Después de un EP combativo, como de hecho fue An Ideal for Living, con un sonido crudo y oscuro que estaba más cerca de ser una suerte de punk gótico que el sonido propio constitutivo que les convertiría en una leyenda, la llegada de Unknown Pleasures debió llegar como una furtiva patada en la futurible entrepierna del orgullo de la ya anquilosada crítica del momento. Unos jóvenes de veintipocos con un nombre marcadamente nazi, cosa que ya comenzaba a atraer a la gente indeseable, hacían una suerte de punk oscurecido con voces engoladas de afectación y una predominancia de bajos y metales que apenas sí aportan algo sustancialmente nuevo con respecto de lo visto hasta ahora; estos Joy Division no son más que una moda de los suburbios, de los jóvenes semi-lobotomizados, debió pensar más de un crítico con respecto de ellos. Es lógico, no encontramos aquí nada que no hubiéramos visto ya antes en potencia en tantos y tantos grupos de punk, ¿por qué deberíamos cederles el patronazgo de un nuevo género si hoy, en el ’79, esto es el pan nuestro de cada día sólo que más oscuro y más afectado? No había nada nuevo en unos jóvenes provocadores que atraían skinheads, por primera vez neo-nazis, en conciertos donde el cantante convulsionaba —quizás bailando, quizás por epilepsia— de forma constante.
Y un año después este mismo ente convulso se suicidó con 23 años. La primera victima del post-punk, Ian Curtis, el martir de una causa que no pidió héroes. A partir de ahí toda una generación receptiva hacia nuevos sonidos pudieron crecer fascinados con el disco de un chico muerto que escribía canciones sobre los problemas con el alcohol (Disorder), la locura (She’s Lost Control) o las mujeres (Shadowplay), exactamente los mismos problemas que ellos sentían con exactamente la misma posible caída en el suicidio que evitaban en su coqueteo; era lógico entronizar al rey muerto. A pesar de que a sus mayores seguía sin sonarles como algo nuevo, aunque tuvieran que admitir (por pura presión social) que quizás sí lo era. Porque de hecho lo era.
Ya desde Disorder encontramos un esplendoroso desarrollo de bajo, tan mítico que definiría absolutamente todo por venir después de él, que se vería complementado por la construcción de una atmósfera perfecta con una moderada distorsión de voz y guitarra que le da un tono fantasmagórico, como recubierto de una neblinosa pesadumbre, a un estilo que por lo demás es punk on steroids; es la música que los Sex Pistols hubieran hecho si en vez de unos capullos irónicos hubieran sido unos adolescentes demasiado jodidos por la vida —o si hubieran querido esteriorizarlo, al menos.
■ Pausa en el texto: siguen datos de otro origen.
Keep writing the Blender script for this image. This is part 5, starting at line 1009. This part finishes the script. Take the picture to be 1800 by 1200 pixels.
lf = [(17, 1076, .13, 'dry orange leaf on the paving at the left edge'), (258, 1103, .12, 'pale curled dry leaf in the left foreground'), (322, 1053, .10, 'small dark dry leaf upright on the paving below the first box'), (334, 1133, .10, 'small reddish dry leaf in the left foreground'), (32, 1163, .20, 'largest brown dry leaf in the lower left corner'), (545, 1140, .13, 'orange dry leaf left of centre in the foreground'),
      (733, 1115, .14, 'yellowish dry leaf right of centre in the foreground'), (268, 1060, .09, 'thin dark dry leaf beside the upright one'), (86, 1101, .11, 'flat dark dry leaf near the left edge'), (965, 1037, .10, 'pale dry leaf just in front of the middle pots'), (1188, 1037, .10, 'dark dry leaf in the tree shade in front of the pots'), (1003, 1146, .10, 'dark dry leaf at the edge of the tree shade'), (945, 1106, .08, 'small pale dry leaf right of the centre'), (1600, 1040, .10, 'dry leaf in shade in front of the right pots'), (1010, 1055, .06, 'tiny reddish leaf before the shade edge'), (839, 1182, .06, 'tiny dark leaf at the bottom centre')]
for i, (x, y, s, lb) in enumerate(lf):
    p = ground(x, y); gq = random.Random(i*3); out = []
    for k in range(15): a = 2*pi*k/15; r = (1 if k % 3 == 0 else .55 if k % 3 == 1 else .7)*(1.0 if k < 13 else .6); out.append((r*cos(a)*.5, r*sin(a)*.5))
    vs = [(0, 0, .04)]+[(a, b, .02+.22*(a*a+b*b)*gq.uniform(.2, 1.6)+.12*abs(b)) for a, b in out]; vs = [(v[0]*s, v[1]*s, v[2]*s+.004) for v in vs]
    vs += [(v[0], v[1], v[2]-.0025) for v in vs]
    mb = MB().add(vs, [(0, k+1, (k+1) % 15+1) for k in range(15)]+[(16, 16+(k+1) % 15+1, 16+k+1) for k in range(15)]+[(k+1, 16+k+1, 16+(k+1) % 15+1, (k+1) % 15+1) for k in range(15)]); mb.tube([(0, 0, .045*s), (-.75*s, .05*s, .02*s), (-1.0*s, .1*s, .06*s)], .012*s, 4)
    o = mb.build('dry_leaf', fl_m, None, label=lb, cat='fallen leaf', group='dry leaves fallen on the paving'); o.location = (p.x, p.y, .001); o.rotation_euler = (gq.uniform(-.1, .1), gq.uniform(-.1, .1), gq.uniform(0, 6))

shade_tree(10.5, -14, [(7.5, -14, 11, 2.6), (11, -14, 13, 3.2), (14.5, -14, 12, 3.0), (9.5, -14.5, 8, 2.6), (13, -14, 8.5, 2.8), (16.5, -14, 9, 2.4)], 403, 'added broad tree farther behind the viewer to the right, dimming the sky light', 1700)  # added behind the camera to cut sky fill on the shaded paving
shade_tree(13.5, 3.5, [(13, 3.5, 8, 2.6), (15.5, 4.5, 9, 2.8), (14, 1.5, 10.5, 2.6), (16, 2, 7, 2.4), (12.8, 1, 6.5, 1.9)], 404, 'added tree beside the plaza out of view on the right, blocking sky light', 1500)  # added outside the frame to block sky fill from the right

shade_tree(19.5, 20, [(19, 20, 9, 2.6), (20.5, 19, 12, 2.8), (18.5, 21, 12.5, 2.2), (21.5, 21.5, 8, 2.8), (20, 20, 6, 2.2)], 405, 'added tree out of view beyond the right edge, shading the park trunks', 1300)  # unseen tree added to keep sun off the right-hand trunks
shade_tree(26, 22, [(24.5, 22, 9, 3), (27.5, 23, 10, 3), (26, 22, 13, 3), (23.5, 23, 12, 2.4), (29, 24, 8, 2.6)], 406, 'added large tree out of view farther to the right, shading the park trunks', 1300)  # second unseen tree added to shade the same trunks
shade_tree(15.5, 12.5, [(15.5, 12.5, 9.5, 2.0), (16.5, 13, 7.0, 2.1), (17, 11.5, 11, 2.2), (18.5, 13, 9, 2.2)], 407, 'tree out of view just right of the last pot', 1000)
Pero el trabajo no sigue menos que a su propia perfección con fraseos de guitarra que se amoldan a un bajo dominante en las sombras y una voz presente en su ausencia que harían historia casi tanto como los bajos ondulantes de Candidate o el sonido particularmente metálico de la excelsa batería, por no hablar de una guitarra que sería definición de todo la cold wave posterior, de New Fades. ¿Y por qué (hipotéticamente) no fueron capaces de ver todo esto muchos? Porque acostumbrados al sonido del punk, conocedores de los principios que arrastraban, Joy Division sólo eran un más de lo mismo con algunos detalles (nuevos) añadidos.
¿Se puede culpar a alguien en el ’79 de no ver en Shadowplay un desarrollo tan perfecto como excesivo hacia algo completamente diferente que (re)definirá toda la música acontecida hasta el momento? No, o, al menos, no lo veo posible. Joy Division fueron el paso lógico de la evolución del punk, pues después de que la ironía se agotara sólo quedaba ya una desesperación tan profunda y oscura que sólo cabía buscar nuevos caminos de expresar casi el mismo mensaje; si el medio es el mensaje, entonces se llama post-punk con razón. Y fue un paso tan elegante, tan lógico y comprensible, que sólo viendo en perspectiva lo que ocurrió, sin estar contaminados de la visión mediada de lo que supuso en el mundo la irrupción anterior del punk personalmente, podemos vislumbrar de forma equitativa por qué Joy Division firmaron uno de los grandes discos de la historia. Ya que, sin mirar atrás desde ese paso adelante, para su tiempo sólo eran otros niños jugando a revolucionar el mundo — mirando atrás desde nuestra distancia cuasi irónica podemos vislumbrar ese cambio radical entre la ruptura y el intento de recomponerse, entre los dos extremos que serpentean en oposición hasta tocarse en la consciencia de ser, en último término, lo mismo.